One day after Edgartown voters cleared the way for the town to acquire the Yellow House, the chief spokesman for the Hall family has moved to block any eminent domain proceeding through legal channels, citing his personal bankruptcy.

In a letter sent to Edgartown town counsel Ronald H. Rappaport Thursday, an attorney representing Benjamin Hall Jr. said the town is prohibited from taking the Yellow House due to the automatic stay provisions under federal bankruptcy laws. Mr. Hall filed for personal bankruptcy in 2015.

“Any action by the town or the board or any other person on behalf of the town of Edgartown could be deemed an intentional violation of the automatic stay,” wrote Alexander L. Cataldo, a Norwell attorney. The letter is dated April 13, the same day Edgartown voters took final action at the polls to approve the $3 million purchase or taking of the run-down Main street property.

The Yellow House is owned by 66 Main Street Realty Trust, with Benjamin Hall Jr. and Brian M. Hall listed as trustees.

Meeting with the Edgartown selectmen at the town hall Friday morning, Mr. Rappaport recommended they delay any action while the matter is reviewed by independent counsel at Ropes and Gray in Boston with an expertise in bankruptcy. Mr. Rappaport said he had spoken with someone at the firm already.

“While it seems nonsensical that this would violate an automatic stay because we would in effect pay $3 million . . . it would be advisable to get their advice before we sign an order of taking,” Mr. Rappaport said. “Their advice and my advice is we should just let them analyze the situation and take whatever steps necessary before we take the property.”

Selectmen agreed, and board chairman Margaret Serpa said the selectmen would wait for legal advice and plan to discuss the matter at their next meeting on April 24.

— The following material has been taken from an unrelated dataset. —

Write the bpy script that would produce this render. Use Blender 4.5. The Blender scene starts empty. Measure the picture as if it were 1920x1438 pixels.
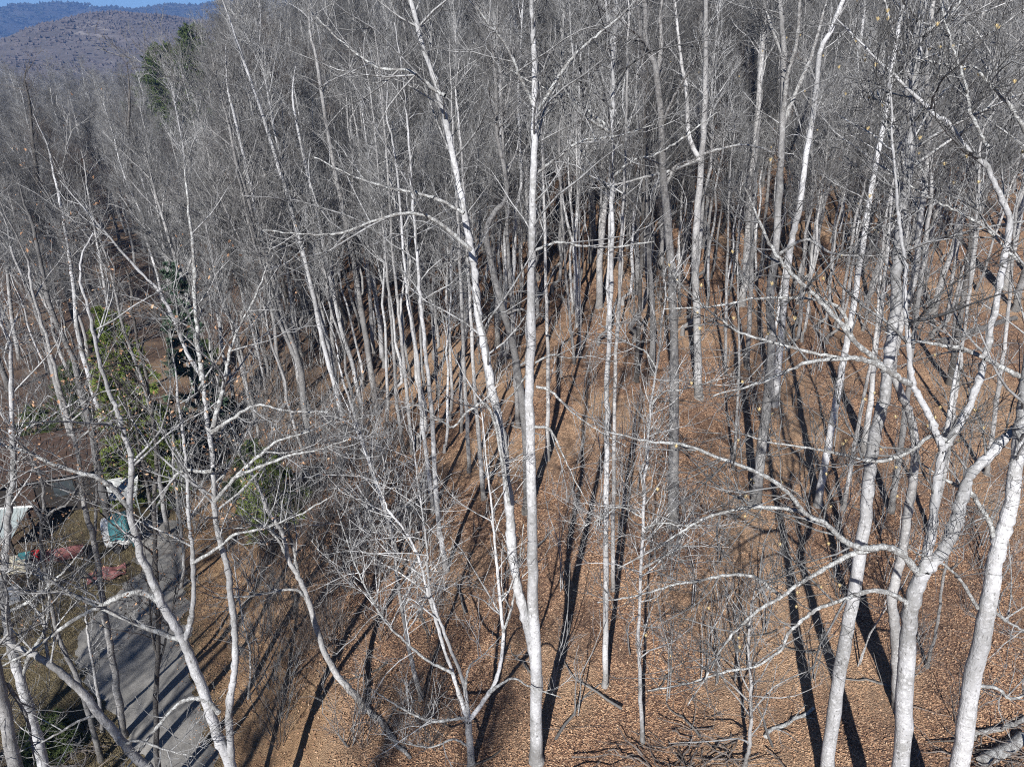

“I think we probably indicated in various of our meetings that this would not be a straight line and it won’t be a straight line,” Mr. Rappaport said. Responding to a question from Mrs. Serpa, he also said that if for any reason Mr. Hall Jr. were to sell the property, the town could still take it because the eminent domain vote involves the property and not the owner.

“You can’t defeat the town meeting vote because it was property specific,” he said.

“The saga continues,” Mrs. Serpa said.